What is needed:
Can you write out all the lines word for word, with no pictures?

Records for this exercise:
□ □ □ □

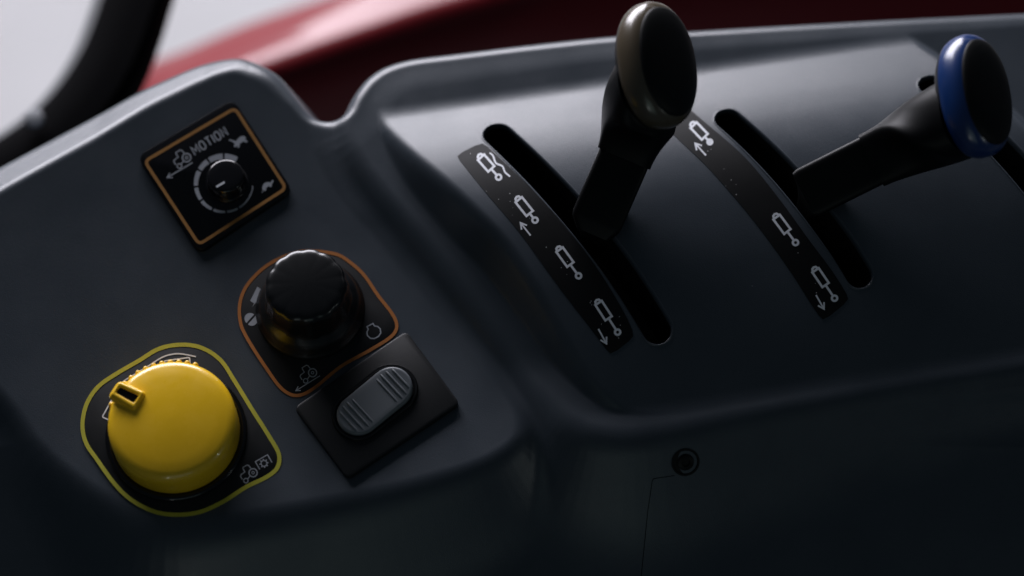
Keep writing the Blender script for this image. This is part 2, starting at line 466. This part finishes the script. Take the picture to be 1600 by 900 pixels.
def tractor(name, par, o, deg, s, wd, mt, flatz, extra=None):
    """side view facing left: bonnet, cab, small front and big rear wheel"""
    m = Mesh(); T = lambda pts: local(pts, o, deg, s)
    stroke(m, T([(-15, -4), (-15, 3), (-13, 5), (-4, 6), (-4, 13), (-3, 15), (6, 15), (8, 13), (9, 6)]), wd, flatz=flatz, sub=4)
    stroke(m, T([(-6, -8), (1, -5)]), wd, flatz=flatz+0.01, sub=4)
    c = T([(-10.5, -9)])[0]; stroke(m, circ(c[0], c[1], 4.2*s, 16), wd, True, flatz=flatz+0.02)
    c = T([(8.5, -3)])[0]; stroke(m, circ(c[0], c[1], 7.6*s, 22), wd*1.2, True, flatz=flatz+0.03)
    c = T([(8.5, -3)])[0]; stroke(m, circ(c[0], c[1], 2.4*s, 12), wd*0.8, True, flatz=flatz+0.03)
    return m.build(name, M[mt], par, flat=True)

# ------------------------------------------------------------------ speed dial (MOTION)
zt = 1.9
setplane([(213, 243), (364, 153), (458, 297), (310, 396)])
c = P3(336, 275, 0)
dial = thing('speed_dial', c, 'square black dial plate marked MOTION with ochre frame and small round knob', 'dial')
def S2(pts, off=0.0):
    a = np.array(pts, float); return onS(a[:, 0], a[:, 1], off)[:, :2]
def S3(px, py, off=0.0): return onS(np.array([px], float), np.array([py], float), off)[0]
loop = rounded(S2([(213, 243), (364, 153), (458, 297), (310, 396)], zt), 4.0, 6)
slab(loop, -1.0, zt, 0.75).build('dial_plate', M['glossy'], dial)
m = Mesh(); stroke(m, rounded([(226, 252), (367, 169), (447, 294), (311, 382)], 9, 5), 4.8, True, flatz=zt+0.10); m.build('printed_frame', M['ochre'], dial, flat=True)
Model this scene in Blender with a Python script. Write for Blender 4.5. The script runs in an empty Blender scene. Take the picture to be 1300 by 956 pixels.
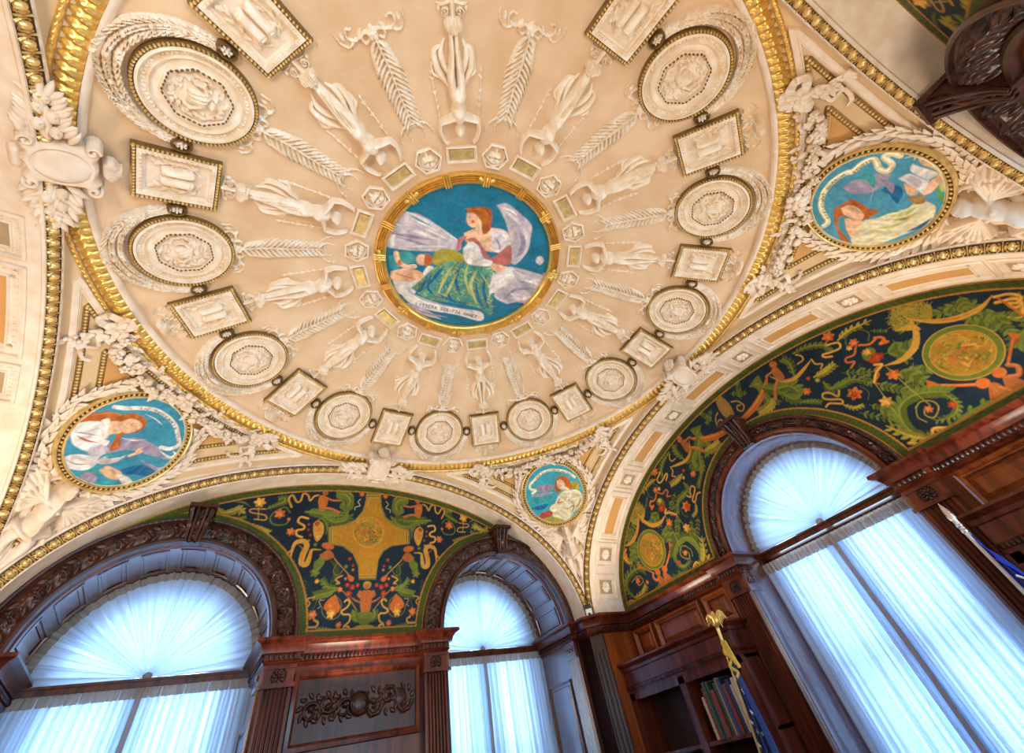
import bpy, math, random
import numpy as np
from mathutils import Matrix, Vector
PI = math.pi
S = 3.2                      # metres per design unit (1 unit = radius of the ring of square panels)
C = bpy.context.scene.collection
rng = np.random.RandomState(7)
random.seed(7)

# ------------------------------------------------------------------ design dimensions
def DZ(r): return 0.197 - 0.190 * r * r          # saucer dome
W0, H0, Z0 = 1.190, 0.706, -0.868                # big wall arches (semi-ellipse)
EP = 1.238                                       # plane of the arch mouldings
RX, FY = 1.457, 1.340                            # lunette planes: side walls, end walls
WP, HP = 1.238, 0.752                            # arch edge as the pendentives meet it
RR = 1.240                                       # inner edge of pendentives
FLOOR = Z0 - 1.0

# ------------------------------------------------------------------ materials
MATS = {}
def mat(name, col, rough=0.6, metal=0.0, var=0.12, scale=6.0, bump=0.0, bscale=40.0, col2=None, spec=0.5, coat=0.0):
    m = bpy.data.materials.new(name); m.use_nodes = True
    nt = m.node_tree; b = nt.nodes['Principled BSDF']
    b.inputs['Roughness'].default_value = rough; b.inputs['Metallic'].default_value = metal
    b.inputs['Specular IOR Level'].default_value = spec
    b.inputs['Coat Weight'].default_value = coat
    tc = nt.nodes.new('ShaderNodeTexCoord')
    n = nt.nodes.new('ShaderNodeTexNoise'); n.inputs['Scale'].default_value = scale; n.inputs['Detail'].default_value = 5
    nt.links.new(tc.outputs['Object'], n.inputs['Vector'])
    r = nt.nodes.new('ShaderNodeValToRGB'); nt.links.new(n.outputs['Fac'], r.inputs['Fac'])
    c = np.array(col); c2 = np.array(col2) if col2 is not None else c * (1 - var)
    r.color_ramp.elements[0].position = 0.35; r.color_ramp.elements[0].color = (*c2, 1)
    r.color_ramp.elements[1].position = 0.65; r.color_ramp.elements[1].color = (*np.minimum(c * (1 + var * .35), 1), 1)
    nt.links.new(r.outputs['Color'], b.inputs['Base Color'])
    if bump:
        n2 = nt.nodes.new('ShaderNodeTexNoise'); n2.inputs['Scale'].default_value = bscale; n2.inputs['Detail'].default_value = 4
        nt.links.new(tc.outputs['Object'], n2.inputs['Vector'])
        bp = nt.nodes.new('ShaderNodeBump'); bp.inputs['Strength'].default_value = bump; bp.inputs['Distance'].default_value = .01
        nt.links.new(n2.outputs['Fac'], bp.inputs['Height']); nt.links.new(bp.outputs['Normal'], b.inputs['Normal'])
    MATS[name] = m
    return m
def wood_mat(name, a, b_, rough=.3, axis='Z'):
    m = bpy.data.materials.new(name); m.use_nodes = True
    nt = m.node_tree; b = nt.nodes['Principled BSDF']
    b.inputs['Roughness'].default_value = rough; b.inputs['Coat Weight'].default_value = .08; b.inputs['Coat Roughness'].default_value = .2; b.inputs['Specular IOR Level'].default_value = .38
    tc = nt.nodes.new('ShaderNodeTexCoord'); mp = nt.nodes.new('ShaderNodeMapping')
    mp.inputs['Scale'].default_value = (1, 1, .12) if axis == 'Z' else ((.12, 1, 1) if axis == 'X' else (1, .12, 1))
    n = nt.nodes.new('ShaderNodeTexNoise'); n.inputs['Scale'].default_value = 9; n.inputs['Detail'].default_value = 8; n.inputs['Distortion'].default_value = 1.2
    nt.links.new(tc.outputs['Object'], mp.inputs['Vector']); nt.links.new(mp.outputs['Vector'], n.inputs['Vector'])
    r = nt.nodes.new('ShaderNodeValToRGB'); nt.links.new(n.outputs['Fac'], r.inputs['Fac'])
    r.color_ramp.elements[0].position = .36; r.color_ramp.elements[0].color = (*a, 1)
    r.color_ramp.elements[1].position = .64; r.color_ramp.elements[1].color = (*b_, 1)
    nt.links.new(r.outputs['Color'], b.inputs['Base Color'])
    MATS[name] = m; return m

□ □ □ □

Reply to the task:
Keep writing the Blender script for this image. This is part 2, starting at line 466. This part finishes the script. Take the picture to be 1600 by 900 pixels.
def tractor(name, par, o, deg, s, wd, mt, flatz, extra=None):
    """side view facing left: bonnet, cab, small front and big rear wheel"""
    m = Mesh(); T = lambda pts: local(pts, o, deg, s)
    stroke(m, T([(-15, -4), (-15, 3), (-13, 5), (-4, 6), (-4, 13), (-3, 15), (6, 15), (8, 13), (9, 6)]), wd, flatz=flatz, sub=4)
    stroke(m, T([(-6, -8), (1, -5)]), wd, flatz=flatz+0.01, sub=4)
    c = T([(-10.5, -9)])[0]; stroke(m, circ(c[0], c[1], 4.2*s, 16), wd, True, flatz=flatz+0.02)
    c = T([(8.5, -3)])[0]; stroke(m, circ(c[0], c[1], 7.6*s, 22), wd*1.2, True, flatz=flatz+0.03)
    c = T([(8.5, -3)])[0]; stroke(m, circ(c[0], c[1], 2.4*s, 12), wd*0.8, True, flatz=flatz+0.03)
    return m.build(name, M[mt], par, flat=True)

# ------------------------------------------------------------------ speed dial (MOTION)
zt = 1.9
setplane([(213, 243), (364, 153), (458, 297), (310, 396)])
c = P3(336, 275, 0)
dial = thing('speed_dial', c, 'square black dial plate marked MOTION with ochre frame and small round knob', 'dial')
def S2(pts, off=0.0):
    a = np.array(pts, float); return onS(a[:, 0], a[:, 1], off)[:, :2]
def S3(px, py, off=0.0): return onS(np.array([px], float), np.array([py], float), off)[0]
loop = rounded(S2([(213, 243), (364, 153), (458, 297), (310, 396)], zt), 4.0, 6)
slab(loop, -1.0, zt, 0.75).build('dial_plate', M['glossy'], dial)
m = Mesh(); stroke(m, rounded([(226, 252), (367, 169), (447, 294), (311, 382)], 9, 5), 4.8, True, flatz=zt+0.10); m.build('printed_frame', M['ochre'], dial, flat=True)
Model this scene in Blender with a Python script. Write for Blender 4.5. The script runs in an empty Blender scene. Take the picture to be 1300 by 956 pixels.
import bpy, math, random
import numpy as np
from mathutils import Matrix, Vector
PI = math.pi
S = 3.2                      # metres per design unit (1 unit = radius of the ring of square panels)
C = bpy.context.scene.collection
rng = np.random.RandomState(7)
random.seed(7)

# ------------------------------------------------------------------ design dimensions
def DZ(r): return 0.197 - 0.190 * r * r          # saucer dome
W0, H0, Z0 = 1.190, 0.706, -0.868                # big wall arches (semi-ellipse)
EP = 1.238                                       # plane of the arch mouldings
RX, FY = 1.457, 1.340                            # lunette planes: side walls, end walls
WP, HP = 1.238, 0.752                            # arch edge as the pendentives meet it
RR = 1.240                                       # inner edge of pendentives
FLOOR = Z0 - 1.0

# ------------------------------------------------------------------ materials
MATS = {}
def mat(name, col, rough=0.6, metal=0.0, var=0.12, scale=6.0, bump=0.0, bscale=40.0, col2=None, spec=0.5, coat=0.0):
    m = bpy.data.materials.new(name); m.use_nodes = True
    nt = m.node_tree; b = nt.nodes['Principled BSDF']
    b.inputs['Roughness'].default_value = rough; b.inputs['Metallic'].default_value = metal
    b.inputs['Specular IOR Level'].default_value = spec
    b.inputs['Coat Weight'].default_value = coat
    tc = nt.nodes.new('ShaderNodeTexCoord')
    n = nt.nodes.new('ShaderNodeTexNoise'); n.inputs['Scale'].default_value = scale; n.inputs['Detail'].default_value = 5
    nt.links.new(tc.outputs['Object'], n.inputs['Vector'])
    r = nt.nodes.new('ShaderNodeValToRGB'); nt.links.new(n.outputs['Fac'], r.inputs['Fac'])
    c = np.array(col); c2 = np.array(col2) if col2 is not None else c * (1 - var)
    r.color_ramp.elements[0].position = 0.35; r.color_ramp.elements[0].color = (*c2, 1)
    r.color_ramp.elements[1].position = 0.65; r.color_ramp.elements[1].color = (*np.minimum(c * (1 + var * .35), 1), 1)
    nt.links.new(r.outputs['Color'], b.inputs['Base Color'])
    if bump:
        n2 = nt.nodes.new('ShaderNodeTexNoise'); n2.inputs['Scale'].default_value = bscale; n2.inputs['Detail'].default_value = 4
        nt.links.new(tc.outputs['Object'], n2.inputs['Vector'])
        bp = nt.nodes.new('ShaderNodeBump'); bp.inputs['Strength'].default_value = bump; bp.inputs['Distance'].default_value = .01
        nt.links.new(n2.outputs['Fac'], bp.inputs['Height']); nt.links.new(bp.outputs['Normal'], b.inputs['Normal'])
    MATS[name] = m
    return m
def wood_mat(name, a, b_, rough=.3, axis='Z'):
    m = bpy.data.materials.new(name); m.use_nodes = True
    nt = m.node_tree; b = nt.nodes['Principled BSDF']
    b.inputs['Roughness'].default_value = rough; b.inputs['Coat Weight'].default_value = .08; b.inputs['Coat Roughness'].default_value = .2; b.inputs['Specular IOR Level'].default_value = .38
    tc = nt.nodes.new('ShaderNodeTexCoord'); mp = nt.nodes.new('ShaderNodeMapping')
    mp.inputs['Scale'].default_value = (1, 1, .12) if axis == 'Z' else ((.12, 1, 1) if axis == 'X' else (1, .12, 1))
    n = nt.nodes.new('ShaderNodeTexNoise'); n.inputs['Scale'].default_value = 9; n.inputs['Detail'].default_value = 8; n.inputs['Distortion'].default_value = 1.2
    nt.links.new(tc.outputs['Object'], mp.inputs['Vector']); nt.links.new(mp.outputs['Vector'], n.inputs['Vector'])
    r = nt.nodes.new('ShaderNodeValToRGB'); nt.links.new(n.outputs['Fac'], r.inputs['Fac'])
    r.color_ramp.elements[0].position = .36; r.color_ramp.elements[0].color = (*a, 1)
    r.color_ramp.elements[1].position = .64; r.color_ramp.elements[1].color = (*b_, 1)
    nt.links.new(r.outputs['Color'], b.inputs['Base Color'])
    MATS[name] = m; return m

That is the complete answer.